I Love The Rain : Deuxième faux pas du cru 2008 ? J’en ai bien peur. Le solo de guitare noyé dans le delay et la reverb en début de morceau. Très peu pour nos oreilles de mélomanes. Gary Moore nous avait déjà fait le coup en 1989 et ça n’était pas mieux passé. Alors pourquoi réessayer près de 20 ans après ? Certains ont encore un peu de mémoire…
A Long And Sad Goodbye : Chanson évidemment très émotionnelle, soit l’antithèse de la préfabriquée et poussive « I Love The Rain ». L’émotion est partout et Craig Ross soutient l’ensemble avec maestria. Le thème laissera les uns de marbre, ou fera fondre les autres en larmes. D’autres préféreront encore le travail du tricoteur attitré de Lenny. C’est selon.
Dancin’ Til Dawn : Il est où Jagger ? Il a refilé un inédit des Stones période 80 à Lenny ou quoi ? Pourquoi s’en plaindre ? Il vaut mieux ça que de l’avoir donné à une œuvre de charité. Au moins, Lenny a su l’utiliser à bon escient.

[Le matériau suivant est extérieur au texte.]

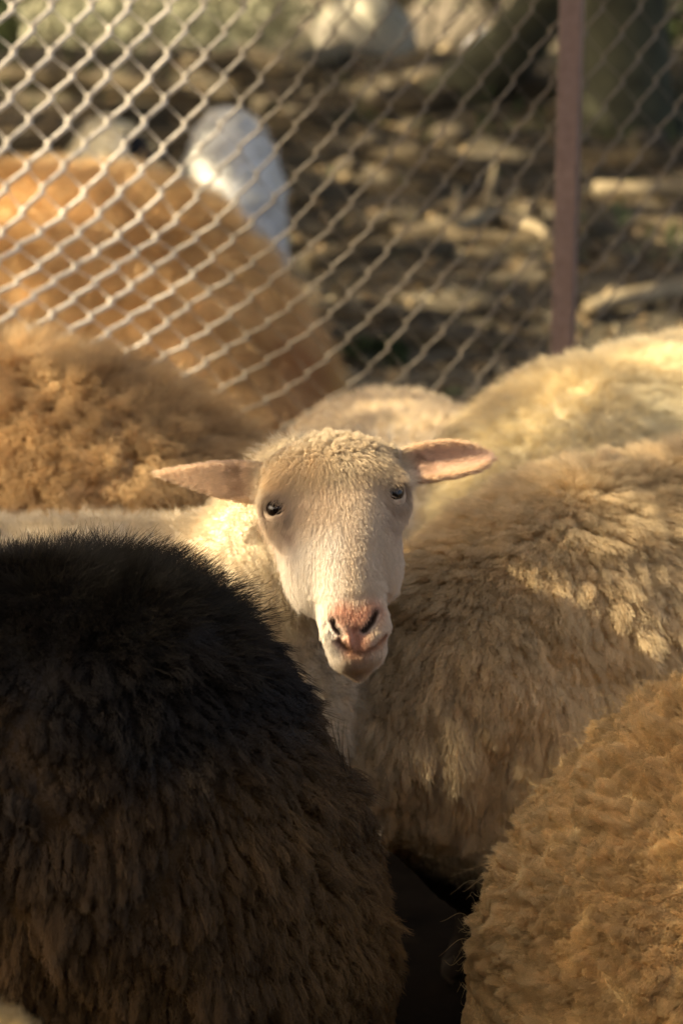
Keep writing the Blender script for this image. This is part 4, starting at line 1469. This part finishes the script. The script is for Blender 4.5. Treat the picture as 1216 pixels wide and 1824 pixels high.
# clumpy: big and small lumps
lump = fbm(np.stack([aw * 1.6, bw * 1.6, hgt * 0.6], -1), 55, 2)
keep = lump > np.where(ca_ > 5.9, -0.95, -0.50)
sgn = 1.0 if (e_a @ np.array([0, 1.0, 0])) > 0 else -1.0
GA = [(sunco(c)[0], sunco(c)[1], rx, ry, k_) for c, rx, ry, k_ in GAPS]
aw = aw * sgn
for a0, b0_, rx, ry, k_ in GA:
    wob = 0.25 * fbm(np.stack([aw * 9, bw * 9, 0 * aw], -1), 5, 2)
    e = ((aw - a0) / (rx + 0.05)) ** 2 + ((bw - b0_) / (ry + 0.05)) ** 2 + wob
    keep &= ~((e < 1) & (r.random(NC) < k_))
# thick foliage where the near animals and the white one stand in full shade
for c, rx, ry in ((P(1080, 1450, 2.35), 0.30, 0.33), (P(250, 1300, 2.35), 0.30, 0.33), (P(410, 320, 6.9), 0.35, 0.30), (P(820, 1340, 2.88), 0.06, 0.06)):
    a0, b0_ = sunco(c)
    keep |= ((aw - a0) / rx) ** 2 + ((bw - b0_) / ry) ** 2 < 1
a0, b0_ = sunco(at_y(352, 315, 6.74))
keep &= ((aw - a0) / 0.11) ** 2 + ((bw - b0_) / 0.085) ** 2 > 1
a0, b0_ = sunco(P(40, 1790, 1.9))
keep &= ((aw - a0) / 0.10) ** 2 + ((bw - b0_) / 0.08) ** 2 > 1
isb = bw > 2.7
isb = isb[keep]
aw, bw, hgt = aw[keep], bw[keep], hgt[keep]
s_ = (hgt - bw * e_b[2] - aw * e_a[2]) / SUN[2]
pos = aw[:, None] * e_a + bw[:, None] * e_b + s_[:, None] * SUN
# keep the crown clear of the view
x_, y_, d_ = project(pos)
inv = (d_ > 0) & (x_ > -60) & (x_ < 1280) & (y_ > -60)
pos = pos[~inv]; isb = isb[~inv]
V, Q = leaves(pos[isb], 0.110, r)
cb2 = mesh_obj('crown', V, Q, M_LEAF, bank_tree, False)
cb2['kind'] = 'stuff'
pos = pos[~isb]
print('crown leaves', len(pos), pos.min(0), pos.max(0))
V, Q = leaves(pos, np.where(pos @ e_a > 5.9, 0.070, 0.078), r)
tb = (-8.5, 6.0, 0)
shade = trunk_tree('shade_tree', 'spreading shade tree off to the left whose leaves dapple the pen', tb,
                   [(0, 0, -0.1), (0.1, 0, 0.8), (0, 0.1, 1.8), (0.1, 0, 3.2)], [0.35, 0.27, 0.24, 0.2], M_TRUNK,
                   limbs=[([(0, 0, 2.2), (0.8, 1.5, 3.4), (1.8, 3.5, 4.0), (2.2, 6, 4.3)], [.12, .1, .07, .04]), ([(0, 0, 2.4), (1.2, -1.5, 3.3), (2.4, -3, 3.9), (3.2, -5, 4.2)], [.12, .09, .06, .03]),
                          ([(0, 0, 2.6), (1.6, 0.3, 3.6), (3.4, 0.5, 4.1)], [.11, .08, .04]), ([(0, 0, 2.4), (-1.0, 2, 3.2), (-1.5, 4.5, 3.9)], [.1, .08, .04])])
cr = mesh_obj('crown', V, Q, M_LEAF, shade, False)
cr['kind'] = 'stuff'
print('total', time.time() - T0)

Et puis, un Lenny avec une voix chaude, c’est quand même mieux qu’un Mick imitant un soul man, non ? By the way, Mister Guetta et Sinclar, prenez-en de la graîne. On peut encore enflammer les pistes de danse en jouant des instruments de musique. Plug-in et software ? Non Messieurs, ça n’est pas dans le vocabulaire de Lenny.
This Moment Is All There : Have you ever been to Electricladyland ? Il semble que Lenny connaisse le chemin, lui. Si seulement tous les musiciens avaient un aussi bon sens de l’orientation…
Production parfaite : basse ronde bien en avant, phasing sur la batterie, guitare aérienne et…ce solo. Lenny, t’as eu qui en prof de guitare ? Il exerce encore ? C’était pas celui avec une coiffure pas possible, des tenues flamboyantes et qui cassait tout le temps son matos ? Ah oui, je le connais ! Il est cool ! Dommage qu’il ait tiré sa révérence un peu trop tôt.
A New Door : Passez votre chemin ou attendez 2 minutes et 25 secondes. Vous verrez la magie s’opérera. Dans le genre, on pourra préférer ses grandes sœurs ; Stand By My Woman et I’ll Be Waiting.
Back In Vietnam : Si Lenny était Dylan, ça se saurait. Toutefois, il peut parfois s’avérer un parolier intéressant, surtout lorsqu’il est remué par ce qu’il voit à travers la lucarne de son écran plat haute définition. Ca lui donne envie de sortir ses tripes et les mots qui vont avec. Et là, pas de « sympathy » pour le mal, même si ce dernier prend racine dans son pays. Une chanson peut-elle changer le monde ?
I Want To Go Home : “I Don’t Want To Be A Star”, “Love, Love, Love”, “I Want To Go Home”: même combat ! “J’aime ma vie, mais j’en voudrais une autre”, “J’aime être en tournée, mais je voudrais rentrer”. Lenny est plus complexe qu’on ne se l’imagine ou a peut-être un peu de mal à savoir ce qu’il veut. Bonne mélodie avec mandoline Zeppelinienne et excellent refrain soutenue par un orgue qui nous transporte « higher ».